Slevin Testimony in Opposition to the Disbanding of the NYC Fire Patrol

Good morning, Chairman Martinez and members of the council. My name is James Slevin and I am the Vice President of the Uniformed Firefighters Association. I would like to thank you for the opportunity to testify here today on behalf of my members. The Uniformed Firefighters Association stands in strong opposition to the disbanding of the Fire Patrol. The Fire Patrol provides a valuable service to commercial properties here in NYC. The money that they save businesses and insurers each year can not be quantified. The decision by the Board of Fire Underwriters is penny wise but pound foolish. Their services will not be replaced and it will result in higher losses for businesses, longer down time, increased costs to insurers and ultimately an increase in policy premiums.

NYC Firefighters do not perform salvage work at commercial properties. We have no intention of doing this work should the Fire Patrol be disbanded. This work is the responsibility of the insurers. We can not allow them to shirk their responsibilities to the policy holders. There is a system in place that works. That system is the Fire Patrol. The savings that they generate more than fund their operation. In addition, the surchargeon insurance companies provides subsidies for the operation of the Fire Patrol.

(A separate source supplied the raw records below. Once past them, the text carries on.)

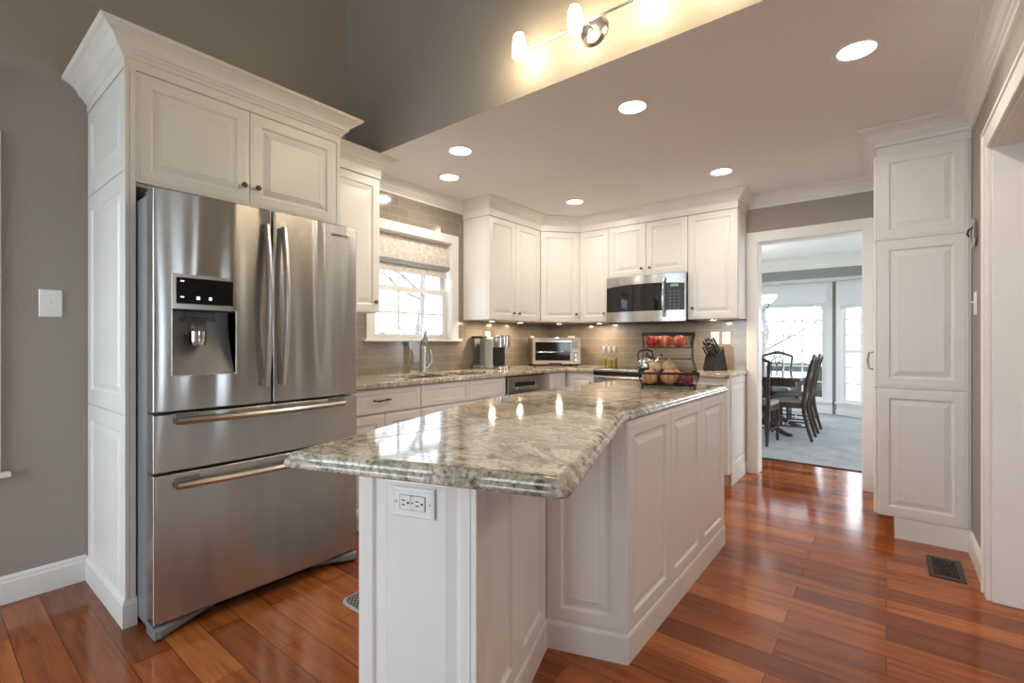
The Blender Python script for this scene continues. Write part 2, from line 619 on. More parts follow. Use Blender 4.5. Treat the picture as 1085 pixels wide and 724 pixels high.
    def sweep(self, path, prof):
        """profile [(out, z)] carried along a plan polyline with mitred corners; out points to the right of travel."""
        n = len(path)
        dirs = []
        for i in range(n - 1):
            d = Vector((path[i + 1][0] - path[i][0], path[i + 1][1] - path[i][1]))
            dirs.append(d.normalized())
        rr = []
        for i in range(n):
            if i == 0:
                a = b = dirs[0]
            elif i == n - 1:
                a = b = dirs[-1]
            else:
                a, b = dirs[i - 1], dirs[i]
            na, nb = Vector((a.y, -a.x)), Vector((b.y, -b.x))
            mt = (na + nb).normalized()
            mt = mt / max(0.3, mt.dot(na))
            rr.append([(path[i][0] + mt.x * o, path[i][1] + mt.y * o, z) for o, z in prof])
        return self.rings(rr)

    def build(self, name, mat, parent=None, loc=(0, 0, 0), rot=(0, 0, 0), bevel=0.0, seg=2, smooth=35, subsurf=0):
        me = bpy.data.meshes.new(name)
        me.from_pydata(self.v, [], self.f)
        bm = bmesh.new()
        bm.from_mesh(me)
        bmesh.ops.recalc_face_normals(bm, faces=bm.faces)
        bm.to_mesh(me)
        bm.free()
        me.materials.append(mat)
        if smooth:
            for p in me.polygons:
                p.use_smooth = True
            me.set_sharp_from_angle(angle=R(smooth))
            for p in me.polygons:
                if len(p.vertices) > 4:
                    p.use_smooth = False
        o = bpy.data.objects.new(name, me)
        COL.objects.link(o)
        o.location = loc
        o.rotation_euler = rot
        if parent:
            o.parent = parent
        if bevel:
            md = o.modifiers.new('bevel', 'BEVEL')
            md.width = bevel
            md.segments = seg
            md.limit_method = 'ANGLE'
            md.angle_limit = R(40)
            md.harden_normals = bool(smooth)
        if subsurf:
            md = o.modifiers.new('sub', 'SUBSURF')
            md.levels = md.render_levels = subsurf
        return o


def tag(o, label=None, cat=None, group=None, kind=None):
    if label:
        o['label'] = label
    if cat:
        o['category'] = cat
    if group:
        o['group'] = group
    if kind:
        o['kind'] = kind
    return o


def thing(name, label, cat, loc=(0, 0, 0), rz=0.0, group=None):
    o = bpy.data.objects.new(name, None)
    o.empty_display_size = 0.1
    COL.objects.link(o)
    o.location = loc
    o.rotation_euler = (0, 0, rz)
    return tag(o, label, cat, group)


def struct(o):
    o['kind'] = 'structure'
    return o


def copy_tree(o, parent=None):
    c = o.copy()
    COL.objects.link(c)
    if parent:
        c.parent = parent
    for ch in list(o.children):
        copy_tree(ch, c)
    return c


def light(name, kind, loc, energy, color, parent=None, size=0.1, rot=(0, 0, 0), size_y=None, spread=None):
    d = bpy.data.lights.new(name, kind)
    d.energy = energy
    d.color = color
    if kind == 'AREA':
        d.shape = 'DISK' if size_y is None else 'RECTANGLE'
        d.size = size
        if size_y:
            d.size_y = size_y
        if spread:
            d.spread = spread
    else:
        d.shadow_soft_size = size
    o = bpy.data.objects.new(name, d)
    o.location = loc
    o.rotation_euler = rot
    if parent:
        o.parent = parent
    COL.objects.link(o)
    return o


def rect_ring(x0, z0, w, h, ins, y):
    return [(x0 + ins, y, z0 + ins), (x0 + w - ins, y, z0 + ins), (x0 + w - ins, y, z0 + h - ins), (x0 + ins, y, z0 + h - ins)]


def raised(mb, x0, z0, w, h, t=0.02, frame=0.058, y0=0.0):
    """raised-panel door front facing -y, its face at y0, thickness t behind it."""
    f = min(frame, w * 0.26, h * 0.26)
    s = min(1.0, (min(w, h) - 2 * f) / 0.11)
    prof = [(0, t), (0, 0.0025), (0.002, 0.0015), (0.013, 0.0015), (0.016, 0), (f - 0.004, 0), (f, 0.003), (f + 0.004 * s, 0.009),
            (f + 0.012 * s, 0.0095), (f + 0.042 * s, 0.0012), (f + 0.045 * s, 0.002)]
    rr = [rect_ring(x0, z0, w, h, i, y0 + y) for i, y in prof]
    mb.rings(rr)
    return mb


def flat_drawer(mb, x0, z0, w, h, t=0.02, frame=0.032):
    prof = [(0, t), (0, 0.0025), (0.002, 0.001), (0.008, 0), (frame, 0), (frame + 0.004, 0.005), (frame + 0.010, 0.006)]
    mb.rings([rect_ring(x0, z0, w, h, i, y) for i, y in prof])
    return mb


def knob(parent, x, z, mat=None):
    mb = MB()
    mb.lathe([(0.0045, 0.0), (0.0045, -0.012), (0.009, -0.015), (0.0135, -0.020), (0.0125, -0.026), (0.007, -0.029), (0.001, -0.030)], 14, axis='y')
    return mb.build('knob', mat or M['bronze'], parent, (x, 0, z))


def door_part(root, x0, z0, w, h, knob_at=None, name='door', style='raised', y=0.0):
    mb = MB()
    if style == 'raised':
        raised(mb, 0, 0, w, h)
    else:
        flat_drawer(mb, 0, 0, w, h)
    d = mb.build(name, M['white'], root, (x0, y, z0), smooth=0)
    if knob_at:
        knob(d, knob_at[0] - x0, knob_at[1] - z0)
    return d


GAP = 0.0022


def cabinet(name, label, cat, loc, rz, w, h, d, doors, group=None, toe=0.0, carcass_poly=None):
    """root at the lower left corner of the front; local x along the front, y into the cabinet."""
    root = thing(name, label, cat, loc, rz, group)
    mb = MB()
    z0 = toe
    if carcass_poly:
        mb.prism(carcass_poly, z0, h)
    else:
        mb.box(0.001, 0.0225, z0, w - 0.001, d, h)
    mb.build('carcass', M['white'], root, smooth=0)
    if toe:
        MB().box(0.001, 0.085, 0, w - 0.001, d, toe).build('toe_kick', M['white'], root, smooth=0)
    for dd in doors:
        x0, zz, ww, hh = dd[:4]
        kn = dd[4] if len(dd) > 4 else None
        st = dd[5] if len(dd) > 5 else 'raised'
        nm = dd[6] if len(dd) > 6 else ('door' if st == 'raised' else 'drawer')
        door_part(root, x0 + GAP, zz + GAP, ww - 2 * GAP, hh - 2 * GAP, kn, nm, st)
    return root


CEIL = 2.485
VAULT = 4.3
LX, RX, BY = -3.15, 0.38, 4.72
CT = 0.93          # counter top height
BK = 2.01          # bulkhead plane
T = 0.14
YB = -2.60         # rear wall

# ------------------------------------------------------------------ room shell
mb = MB()
mb.box(LX - T, YB - T, -0.06, 3.40, 5.38, 0)
struct(mb.build('floor', M['floor'], smooth=0))
mb = MB()
mb.box(-3.9, 5.38, -0.06, 1.6, 9.75, 0.008)
o = mb.build('floor_dining', M['carpet'], smooth=0)
struct(o)
MB().box(-0.995, 5.372, 0, -0.05, 5.392, 0.0105).build('trim_1', M['darkwood'], smooth=0, bevel=0.003)['kind'] = 'structure'


def wall_x(name, x0, x1, us, vs_, holes, mat):
    """wall in the y-z plane; holes: list of (u0, u1, v0, v1)."""
    def skip(i, j):
        uc, vc = (us[i] + us[i + 1]) / 2, (vs_[j] + vs_[j + 1]) / 2
        return any(a < uc < b and c < vc < d for a, b, c, d in holes)
    return struct(MB().cells(us, vs_, skip, x0, x1, lambda u, v, w: (w, u, v)).build(name, mat, smooth=0))


def wall_y(name, y0, y1, us, vs_, holes, mat):
    def skip(i, j):
        uc, vc = (us[i] + us[i + 1]) / 2, (vs_[j] + vs_[j + 1]) / 2
        return any(a < uc < b and c < vc < d for a, b, c, d in holes)
    return struct(MB().cells(us, vs_, skip, y0, y1, lambda u, v, w: (u, w, v)).build(name, mat, smooth=0))


KW = (2.255, 3.100, 1.212, 2.090)      # kitchen window opening y0 y1 z0 z1
SW = (-0.42, 0.172, 0.60, 2.05)        # side window opening at the far left
wall_x('wall_left', LX - T, LX, [YB - T, SW[0], SW[1], KW[0], KW[1], BY + T], [0, SW[2], KW[2], SW[3], KW[3], VAULT], [SW, KW], M['wall'])
DO = (-0.912, -0.140, 0.0, 2.085)      # doorway to the dining room
wall_y('wall_back', BY, BY + T, [LX, DO[0], DO[1], 3.40], [0, DO[3], CEIL + 0.02], [DO], M['wall'])
RO = (0.9, 3.07, 0.0, 2.085)           # wide opening in the right wall
wall_x('wall_right', RX, RX + 0.30, [YB, RO[0], RO[1], BY], [0, RO[3], VAULT], [RO], M['wall'])
RWa, RWb = (-3.08, -1.3, 0.3, 2.5), (-0.7, 0.2, 0.3, 2.5)
wall_y('wall_rear', YB - T, YB, [LX, -3.08, -1.3, -0.7, 0.2, 3.40], [0, 0.3, 2.5, VAULT], [RWa, RWb], M['wall'])
wall_x('wall_den', 3.26, 3.40, [YB, 1.2, 1.8, BY], [0, 0.9, 2.0, VAULT], [(1.2, 1.8, 0.9, 2.0)], M['wall'])
struct(MB().box(LX, BK, CEIL, RX, BK + 0.12, VAULT).build('wall_bulkhead', M['wall'], smooth=0))
struct(MB().box(LX, BK + 0.12, CEIL, RX, BY, CEIL + 0.1).build('ceiling', M['ceiling'], smooth=0))
struct(MB().box(LX, BK + 0.0005, CEIL - 0.0006, RX, BK + 0.125, CEIL - 0.0001).build('trim_2', M['ceiling'], smooth=0))
struct(MB().box(LX - T, YB - T, VAULT, RX + 0.3, BK + 0.12, VAULT + 0.1).build('ceiling_vault', M['ceiling'], smooth=0))
struct(MB().box(RX + 0.30, YB - T, 2.6, 3.40, BY, 2.7).build('ceiling_den', M['ceiling'], smooth=0))

# baseboards
base_prof = [(0, 0), (0.016, 0), (0.016, 0.095), (0.012, 0.105), (0.012, 0.112), (0.004, 0.124), (0, 0.125)]
struct(MB().sweep([(LX, YB), (LX, 0.556)], base_prof).build('baseboard_left', M['trim'], smooth=0))
struct(MB().sweep([(RX, 3.70), (RX, 3.165)], base_prof).build('baseboard_right', M['trim'], smooth=0))

# crown moulding against the ceiling
cp = [(0, CEIL), (0.092, CEIL), (0.092, CEIL - 0.008), (0.080, CEIL - 0.016), (0.062, CEIL - 0.024), (0.044, CEIL - 0.040), (0.032, CEIL - 0.060),
      (0.022, CEIL - 0.066), (0.020, CEIL - 0.074), (0.010, CEIL - 0.080), (0.010, CEIL - 0.100), (0, CEIL - 0.104)]
struct(MB().sweep([(LX, 2.10), (LX, 3.25)], cp).build('trim_3', M['trim'], smooth=0))
struct(MB().sweep([(-1.0, BY), (-0.046, BY), (-0.046, 3.70), (RX, 3.70), (RX, BK + 0.12)],
                  [(o_, z - 0.0) for o_, z in cp]).build('trim_4', M['trim'], smooth=0))
cpu = cp[:-2] + [(0.012, CEIL - 0.082), (0.006, CEIL - 0.090), (0.004, CEIL - 0.147), (0, CEIL - 0.147)]
struct(MB().sweep([(LX, 3.25), (-2.82, 3.25), (-2.82, 4.06), (-2.545, 4.39), (-1.0, 4.39), (-1.0, BY)], cpu).build('trim_5', M['white'], smooth=0))
struct(MB().sweep([(-2.82, 1.565), (-2.82, 2.075), (LX, 2.075)], cpu).build('trim_6', M['white'], smooth=0))

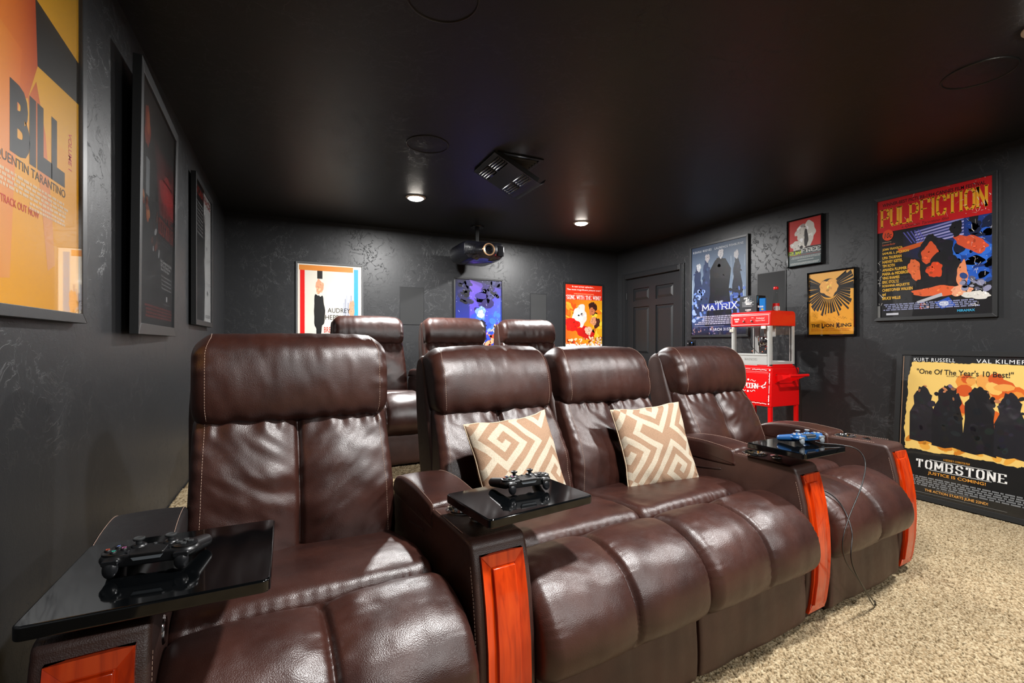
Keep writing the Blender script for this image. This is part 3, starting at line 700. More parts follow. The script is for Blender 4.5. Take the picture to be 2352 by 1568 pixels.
    def mass(s, x, base, H, wd, col, top=.5, n=10):
        """plain round-topped upright block of colour"""
        P = [(x - wd * 1.0, base), (x + wd * 1.0, base)]
        R = random.Random(int(x * 997))
        P = [(x - wd * .8, base + H * .02), (x - wd * .1, base), (x + wd * .3, base + H * .03), (x + wd * .9, base)]
        for k in range(17): a = PI * k / 16; P.append((x + wd * (.78 + .12 * math.sin(k * 1.9 + x * 9)) * math.cos(a) * (1.0 if k in (0, 16) else .86), base + H * (.52 + .46 * math.sin(a) ** .8 + .02 * math.sin(k * 2.7))))
        s.poly(P, col); s.dabs([(x + wd * R.uniform(-.65, .65), base + H * R.uniform(.08, .9)) for _ in range(22)], col, wd * .30, R); return s
    def dabs(s, pts, col, r, R):
        c0 = [int(col.lstrip('#')[i:i + 2], 16) for i in (0, 2, 4)]
        for q, (x, y) in enumerate(pts):
            f = R.uniform(.72, 1.35); cc = '#' + ''.join('%02x' % max(0, min(255, int(v * f + R.uniform(-4, 8)))) for v in c0); a = R.uniform(0, 3)
            s.ell(x, y, r * R.uniform(.3, 1.1), r * R.uniform(.2, .6), cc, n=8, rot=a, keep=(q % 4 != 0))
    def build(s, parent, name='poster_print'):
        me = bpy.data.meshes.new(name); me.from_pydata(s.v, [], s.f); me.update()
        ca = me.color_attributes.new('ink', 'FLOAT_COLOR', 'CORNER')
        flat = np.array([(*c, 1.0) for f in s.c for c in f], dtype=np.float32).ravel(); ca.data.foreach_set('color', flat)
        return link(name, me, M_PRINT, parent, smooth=False)

def framed(label, P, loc, rotz, fw=.03, depth=.02, lean=0.0, fcol=None, mat_in=0.0, name='framed_poster', glass=True, lip=.0015):
    """P lies in the frame: local x to the viewer's right, z up, -y towards the viewer; loc = lower-left of the print"""
    root = thing(name, label, 'poster', loc, (lean, 0, rotz))
    w, h = P.w, P.h; m = fcol or M_FRAME
    f = MB()
    def side(pts, z=None):
        pass
    o = fw
    # mitred frame members, each with a bevelled inner lip
    for (a, b, c, d_) in (((-o, -o), (w + o, -o), (w, 0), (0, 0)), ((w + o, -o), (w + o, h + o), (w, h), (w, 0)), ((w + o, h + o), (-o, h + o), (0, h), (w, h)), ((-o, h + o), (-o, -o), (0, 0), (0, h))):
        q = MB(); V = []
        for (x, z), y in ((a, -depth), (b, -depth), (c, -depth + lip), (d_, -depth + lip)): V.append((x, y, z))
        for (x, z) in (a, b, c, d_): V.append((x, .0, z))
        q.add(V, [(0, 1, 2, 3), (7, 6, 5, 4), (0, 4, 5, 1), (1, 5, 6, 2), (2, 6, 7, 3), (3, 7, 4, 0)]); q.o('frame_side', m, root, smooth=False, bevel=.0012)
    pr = P.build(root); pr.rotation_euler = (PI / 2, 0, 0); pr.location = (0, -(depth - .012), 0)
    MB().box(-.002, w + .002, -depth * .3, -.0005, -.002, h + .002).o('backing_board', M_BLACK, root, smooth=False)
    if glass: MB().box(.0005, w - .0005, -(depth - .0030), -(depth - .0045), .0005, h - .0005).o('glass_pane', M_GLASS, root, smooth=False)
    return root
LW, RW = PI / 2, -PI / 2   # turn for the left / right wall
def on_left(y0, z0, off=.0): return (XL + .001 + off, y0, z0)
def on_right(y1, z0, off=.0): return (XR - .001 - off, y1, z0)
def on_back(x0, z0, off=.0): return (x0, YB - .001 - off, z0)

# --- 1 yellow poster, left wall
P = Print(.686, 1.016, '#f0a51a')
P.grad([(0, .45), (1, .45), (1, 1), (0, 1)], ['#efac20', '#f0ad22', '#d9a017', '#cf9a14'])
P.poly([(.60, .765), (1, .742), (1, .62), (.60, .60), (.45, .64), (.45, .80)], '#1d1a14')
P.grad([(.33, .42), (.56, .50), (.63, .60), (.61, .80), (.60, 1), (.30, 1)], ['#e8862a', '#d9681c', '#c4501a', '#b8400f', '#c8540f', '#e07a1c'])
P.grad([(.30, 0.05), (.44, .06), (.47, .30), (.52, .60), (.36, .62), (.28, .3)], ['#e89038', '#f0a050', '#ee8a3a', '#e2701f', '#e58a2a', '#e79a40'])
P.grad([(.71, .10), (.77, .12), (.745, .26), (.69, .45), (.62, .56), (.56, .50), (.64, .33)], ['#e9a060', '#f0a860', '#ec9a4e', '#dd6a20', '#c85a18', '#e0701f', '#e9904a'])
P.text('KILL', -.06, .345, .165, .44, '#1b1c1c', bold=.055); P.text('BILL', .44, .345, .165, .42, '#1b1c1c', bold=.055)
P.text('VOLUME 1', .895, .51, .022, .155, '#cf2a12', bold=.012, rot=-PI / 2)
P.text('BY QUENTIN TARANTINO', .28, .312, .026, .585, '#2a1a10', bold=.01)
P.credits(.30, .865, .258, .303, 4, '#fbe3bc', 3, ragged=.02); P.text('SOUNDTRACK OUT NOW', .28, .222, .018, .36, '#d12c12', bold=.01)
P.credits(.56, .865, .235, .256, 2, '#fbe3bc', 4)
framed('huge bright yellow poster on the left wall, cut by the photo edge', P, on_left(1.152, 1.222), LW, fw=.028, depth=.030)

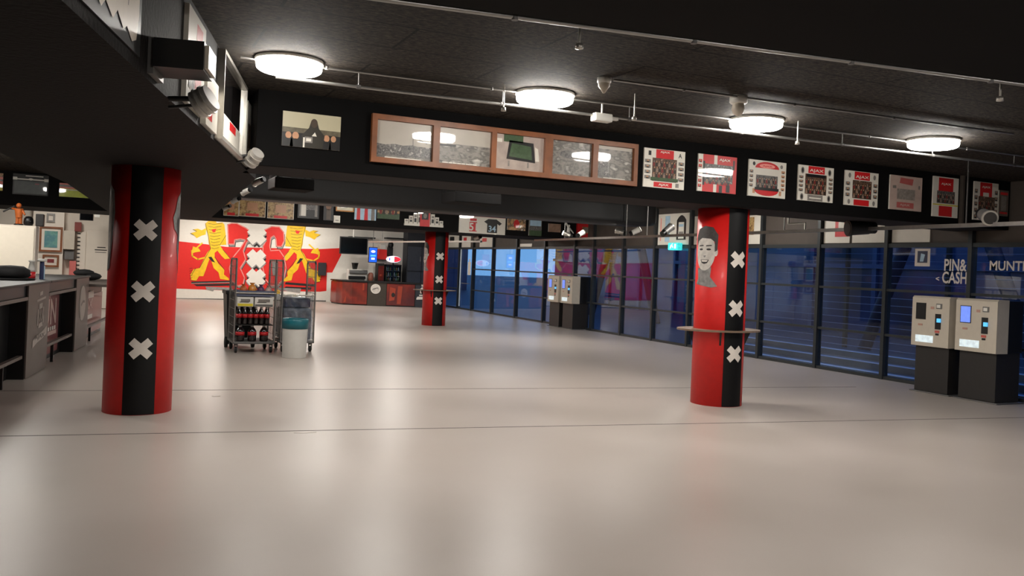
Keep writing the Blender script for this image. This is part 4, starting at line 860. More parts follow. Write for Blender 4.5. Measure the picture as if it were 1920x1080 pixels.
# ================================================================== GLASS WALL: POSTERS, SIGNS, LETTERS
def gw(px0, py0, px1, py1, name='poster', th=.02, x=GX-.02, board=None):
    a = atX(px0, py0, x-.05); b = atX(px1, py1, x-.05); A = Art((GX+.0195-.0, max(a.y,b.y), min(a.z,b.z)), -Y_, Z_, .003); A.name = name; A.w = abs(a.y-b.y); A.h = abs(a.z-b.z); A.board(0,0,A.w,A.h,th,board or M_white); return A
G3 = 'posters above the glass wall'
def gp(y0, y1, z0, z1, board=None):   # y0 > y1
    A = Art((GX+.0195, y0, z0), -Y_, Z_, .003); A.name = 'poster'; A.w = y0-y1; A.h = z1-z0; A.board(0,0,A.w,A.h,.02,board or M_white); return A
A = gp(17.98,16.62,2.43,3.2); A.rect(.3,.08,.5,A.h-.05,M_lblue); A.rect(.1,.1,.14,A.h-.1,M_mpink); A.poly([(.78,.12),(1.16,.12),(1.16,.6),(1.08,.68),(1.0,.72),(.94,.72),(.86,.68),(.78,.6)],M_blkp); A.rect(.86,.15,1.08,.55,M_white,2); A.rect(.88,.44,1.06,.5,M_lblue,3); A.rect(.88,.2,1.06,.32,M_greyp,3)
fin(A,'white poster with a pale blue stripe and black bottle outline, left of the right pillar','poster',G3)
A = gp(16.5,15.9,2.43,3.1); A.rect(.1,.1,.5,.15,M_greyp); fin(A,'plain white poster just right of the bottle poster, cut by the right pillar','poster',G3)
A = gp(15.3,14.20,2.43,3.05); A.rect(.2,.2,A.w-.22,A.h-.04,M_gold); A.rect(.3,.1,.6,.16,M_gold,2); fin(A,'white poster with a gold picture just right of the right pillar','poster',G3)
A = gp(12.42,11.78,2.43,2.95); A.rect(.28,.12,.62,A.h,M_redp); A.rect(.36,.25,.5,.45,M_white,2); fin(A,'white poster with a red block, behind the big black spotlight','poster',G3)
A = gp(11.72,10.98,2.43,2.85); A.rect(.12,.3,.55,.42,M_blkp); fin(A,'white poster with a black top band right of the big black spotlight','poster',G3)
A = gp(10.82,10.05,2.43,2.95); A.rect(.2,.24,.62,.5,M_redp); A.poly([(.3,.3),(.36,.28),(.44,.4),(.4,.44)],M_white,2); fin(A,'white poster with a red picture above the cash machines','poster',G3)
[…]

Any plan to have NYC Firefighters perform this salvage work will have a detrimental effect on public safety. The time Firefighters will spend doing the salvage work will increase their unavailability. It is simply a waste of resources. Highly trained Firefighters and units will not be available to respond to life threatening fires and emergencies. NYC's Fire Department resources are already stretched thin due to the increased number of fires and emergencies along with the closing of six engine companies. This will further compound the problem.

If the administration attempts to have NYC Firefighters do salvage work at commercial properties, we will immediately seek an injunction and a demand to bargain over the increased workload that will result. We will not base our demands on the actual cost of operating the Fire Patrol, but rather on the actual savings that Fire Patrol provides to insurers every year. This actual number is probably ten times as much.

This work is the responsibility of the insurance companies and they should not be allowed abdicate it. In addition, no attempt should be made by the NYC Fire Department to have this work performed by any Ladder Companies. It would be far too dangerous to have theses units unavailable to respond to Fires and Emergencies.